Recorded information
— Begin —

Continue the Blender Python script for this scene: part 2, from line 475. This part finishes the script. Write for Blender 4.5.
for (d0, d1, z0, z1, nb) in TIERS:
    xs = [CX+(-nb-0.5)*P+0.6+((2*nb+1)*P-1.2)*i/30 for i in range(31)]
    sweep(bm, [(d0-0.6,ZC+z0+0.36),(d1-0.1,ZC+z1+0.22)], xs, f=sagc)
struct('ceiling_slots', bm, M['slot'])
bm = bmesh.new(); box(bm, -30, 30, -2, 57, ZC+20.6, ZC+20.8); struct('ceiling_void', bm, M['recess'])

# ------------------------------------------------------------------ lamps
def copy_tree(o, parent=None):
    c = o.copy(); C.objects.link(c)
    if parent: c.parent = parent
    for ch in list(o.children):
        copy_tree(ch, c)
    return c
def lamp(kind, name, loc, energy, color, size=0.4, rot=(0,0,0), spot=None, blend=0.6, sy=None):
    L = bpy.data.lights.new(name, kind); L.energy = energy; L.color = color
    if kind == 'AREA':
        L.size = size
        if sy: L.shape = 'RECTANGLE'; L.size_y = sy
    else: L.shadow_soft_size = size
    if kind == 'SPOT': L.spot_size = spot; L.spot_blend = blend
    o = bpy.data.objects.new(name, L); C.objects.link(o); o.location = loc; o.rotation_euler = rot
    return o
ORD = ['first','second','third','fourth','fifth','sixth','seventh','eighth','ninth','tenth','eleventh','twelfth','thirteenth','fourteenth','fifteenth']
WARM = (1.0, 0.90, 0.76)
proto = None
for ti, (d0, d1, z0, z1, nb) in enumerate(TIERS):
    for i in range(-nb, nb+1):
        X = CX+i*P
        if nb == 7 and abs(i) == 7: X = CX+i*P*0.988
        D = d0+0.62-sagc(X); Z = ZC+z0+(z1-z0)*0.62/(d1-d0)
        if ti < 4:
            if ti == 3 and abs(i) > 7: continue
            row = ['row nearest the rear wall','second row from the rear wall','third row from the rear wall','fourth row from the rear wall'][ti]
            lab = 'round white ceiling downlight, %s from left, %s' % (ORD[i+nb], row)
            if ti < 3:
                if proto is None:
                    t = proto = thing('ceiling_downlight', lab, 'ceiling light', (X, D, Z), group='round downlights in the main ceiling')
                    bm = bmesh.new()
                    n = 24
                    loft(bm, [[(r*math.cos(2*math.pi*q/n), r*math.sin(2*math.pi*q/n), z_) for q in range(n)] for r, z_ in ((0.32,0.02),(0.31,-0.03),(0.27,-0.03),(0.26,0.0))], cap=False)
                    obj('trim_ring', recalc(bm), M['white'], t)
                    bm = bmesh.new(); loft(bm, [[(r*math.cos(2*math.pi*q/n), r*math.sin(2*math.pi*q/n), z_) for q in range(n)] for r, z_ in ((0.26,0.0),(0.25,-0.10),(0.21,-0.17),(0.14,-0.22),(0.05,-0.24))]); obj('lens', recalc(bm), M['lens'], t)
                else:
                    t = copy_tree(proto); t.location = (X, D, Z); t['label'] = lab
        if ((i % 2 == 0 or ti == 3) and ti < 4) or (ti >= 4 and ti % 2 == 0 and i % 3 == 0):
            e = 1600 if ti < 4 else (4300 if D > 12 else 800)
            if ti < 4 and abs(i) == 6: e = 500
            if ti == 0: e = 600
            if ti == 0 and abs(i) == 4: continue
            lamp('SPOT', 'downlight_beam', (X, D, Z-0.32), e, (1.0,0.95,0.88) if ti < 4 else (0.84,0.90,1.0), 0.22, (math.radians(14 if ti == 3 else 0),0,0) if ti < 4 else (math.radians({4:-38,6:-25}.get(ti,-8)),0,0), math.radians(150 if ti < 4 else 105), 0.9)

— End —

Task to carry out
Your task is to repeat each line of the material exactly.

Complete response
Continue the Blender Python script for this scene: part 2, from line 475. This part finishes the script. Write for Blender 4.5.
for (d0, d1, z0, z1, nb) in TIERS:
    xs = [CX+(-nb-0.5)*P+0.6+((2*nb+1)*P-1.2)*i/30 for i in range(31)]
    sweep(bm, [(d0-0.6,ZC+z0+0.36),(d1-0.1,ZC+z1+0.22)], xs, f=sagc)
struct('ceiling_slots', bm, M['slot'])
bm = bmesh.new(); box(bm, -30, 30, -2, 57, ZC+20.6, ZC+20.8); struct('ceiling_void', bm, M['recess'])

# ------------------------------------------------------------------ lamps
def copy_tree(o, parent=None):
    c = o.copy(); C.objects.link(c)
    if parent: c.parent = parent
    for ch in list(o.children):
        copy_tree(ch, c)
    return c
def lamp(kind, name, loc, energy, color, size=0.4, rot=(0,0,0), spot=None, blend=0.6, sy=None):
    L = bpy.data.lights.new(name, kind); L.energy = energy; L.color = color
    if kind == 'AREA':
        L.size = size
        if sy: L.shape = 'RECTANGLE'; L.size_y = sy
    else: L.shadow_soft_size = size
    if kind == 'SPOT': L.spot_size = spot; L.spot_blend = blend
    o = bpy.data.objects.new(name, L); C.objects.link(o); o.location = loc; o.rotation_euler = rot
    return o
ORD = ['first','second','third','fourth','fifth','sixth','seventh','eighth','ninth','tenth','eleventh','twelfth','thirteenth','fourteenth','fifteenth']
WARM = (1.0, 0.90, 0.76)
proto = None
for ti, (d0, d1, z0, z1, nb) in enumerate(TIERS):
    for i in range(-nb, nb+1):
        X = CX+i*P
        if nb == 7 and abs(i) == 7: X = CX+i*P*0.988
        D = d0+0.62-sagc(X); Z = ZC+z0+(z1-z0)*0.62/(d1-d0)
        if ti < 4:
            if ti == 3 and abs(i) > 7: continue
            row = ['row nearest the rear wall','second row from the rear wall','third row from the rear wall','fourth row from the rear wall'][ti]
            lab = 'round white ceiling downlight, %s from left, %s' % (ORD[i+nb], row)
            if ti < 3:
                if proto is None:
                    t = proto = thing('ceiling_downlight', lab, 'ceiling light', (X, D, Z), group='round downlights in the main ceiling')
                    bm = bmesh.new()
                    n = 24
                    loft(bm, [[(r*math.cos(2*math.pi*q/n), r*math.sin(2*math.pi*q/n), z_) for q in range(n)] for r, z_ in ((0.32,0.02),(0.31,-0.03),(0.27,-0.03),(0.26,0.0))], cap=False)
                    obj('trim_ring', recalc(bm), M['white'], t)
                    bm = bmesh.new(); loft(bm, [[(r*math.cos(2*math.pi*q/n), r*math.sin(2*math.pi*q/n), z_) for q in range(n)] for r, z_ in ((0.26,0.0),(0.25,-0.10),(0.21,-0.17),(0.14,-0.22),(0.05,-0.24))]); obj('lens', recalc(bm), M['lens'], t)
                else:
                    t = copy_tree(proto); t.location = (X, D, Z); t['label'] = lab
        if ((i % 2 == 0 or ti == 3) and ti < 4) or (ti >= 4 and ti % 2 == 0 and i % 3 == 0):
            e = 1600 if ti < 4 else (4300 if D > 12 else 800)
            if ti < 4 and abs(i) == 6: e = 500
            if ti == 0: e = 600
            if ti == 0 and abs(i) == 4: continue
            lamp('SPOT', 'downlight_beam', (X, D, Z-0.32), e, (1.0,0.95,0.88) if ti < 4 else (0.84,0.90,1.0), 0.22, (math.radians(14 if ti == 3 else 0),0,0) if ti < 4 else (math.radians({4:-38,6:-25}.get(ti,-8)),0,0), math.radians(150 if ti < 4 else 105), 0.9)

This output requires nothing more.